Is the Dow Jones Industrial Average Where It Ought to Be?

In the nineteenth century, investing in publicly traded stocks was properly considered a highly speculative enterprise. There was little reliable independent information and businesses tended to hide bad economic news. With the collapse of Enron and WorldCom, we have recently become reacquainted with this behavior. Nineteenth century investors wisely preferred to invest in corporate bonds that promised regular payments backed by real collateral. Information about the stock values of companies was so sparse and unreliable that it was often impossible to assess the current general health of business stocks.

In stepped journalists Charles Dow and Edward D. Jones. In 1882, they formed Dow, Jones, and Company. The company started publishing subscription newsletters with business information. The newsletter eventually evolved into the now famous Wall Street Journal. In 1884, they created the Dow Jones Industrial Average as a measure of general stock market performance. The original index consisted of only 11 companies, including nine railroads. There was a certain logic in heavily weighting railroads. Not only were railroads large industrial enterprises but the economic performance of railroads also indirectly reflected the fortunes of other companies that shipped via railroads.

Over time, the list of companies grew and changed radically. Presently 30 are included in the index. Many of them like Boeing, Hewlett Packard, International Business Machines, and Intel reflect the changing nature of the economy in the past one hundred years. Now there are many more market indices. The Standard and Poor’s 500 represents the collective performance of 500 of the countries biggest companies. The Wilshire 5000 is so large that it measures essentially the returns of almost all publicly traded US companies.

The present value of the Dow Jones Industrial Average is that it provides an exceptionally long time series of economic performance. Whereas the Dow began in the nineteenth century, the Wilshire 5000 began in only 1974. Hence, even though the Dow may be a narrow and imperfect index, it is the best we have to monitor and study long-term variations in stock performance.

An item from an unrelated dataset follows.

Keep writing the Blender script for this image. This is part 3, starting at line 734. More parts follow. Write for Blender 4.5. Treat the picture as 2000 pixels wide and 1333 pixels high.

Figure 1 is a log plot of the Dow Jones Industrial average since its inception. The most conspicuous feature of the time series is its relentless growth. There is a clear persistent dip in the index during the Great Depression in the 1930s. However, decade-in-and-decade-out the stock market and the Dow yield strong positive returns. Plotting the index on a log graph emphasizes the variations. If plotted on a linear scale, the general upward movement in value would be ever more conspicuous.
This increase has been so persistent and the rise from January 1980 to January 2000, when the market peaked at 11,700, was so rapid that some have become overly optimistic. In 1999, James Glassman and Kevin Hassett suggested that people now realized that in the long run stocks provide larger and more reliable returns than other investments. This new understanding would drive up prices. Glassman and Hassett predicted that, “Stocks are now, we believe, in the midst of a one-time-only rise to much higher ground — to the neighborhood of 36,000 for the Dow Jones Industrial Average. After they complete this historic ascent, owning them will still be profitable but the returns will decline.” Given that the Dow is now below 8,000, it does not seem likely that we will see the Dow at 36,000 any time soon. The recent plunge in the market has devastated the retirement plans of many and a subtle fear is becoming palpable.

While the effects of the decreases in stock values since 2000 are very real, a closer examination offers modest room for hope. Figure 2 is a log plot of the Dow Jones Industrial Average from 1980 to the present. From 1980 to about 1995, the values of the stock market increased at a rate of over 10% per year. Then in 1996, the stock market literally exploded upward in what Federal Reserve Chairman Alan Greenspan then described as a fit of “irrational exuberance.” The straight line drawn in Figure 2 shows the increase in the Dow if it had simply followed the same healthy growth rate it had experienced from 1980 to 1995. The stock market would be approximately where it is right down. Holders of stocks would not be appreciably richer, but they would certainly feel less anxious.

Markets are never sufficiently disciplined or wise to grow along easily predictable straight lines. Markets that overshoot the long-term growth rate will likely undershoot that same growth rate for a while. The pain is not over. Nonetheless, the fact that the Dow is about where we might expect it to be given its long-term growth rate offers a least a small ray of comfort for those who have lost many paper profits over the last few years. Or perhaps this is just “whistling past the graveyard.”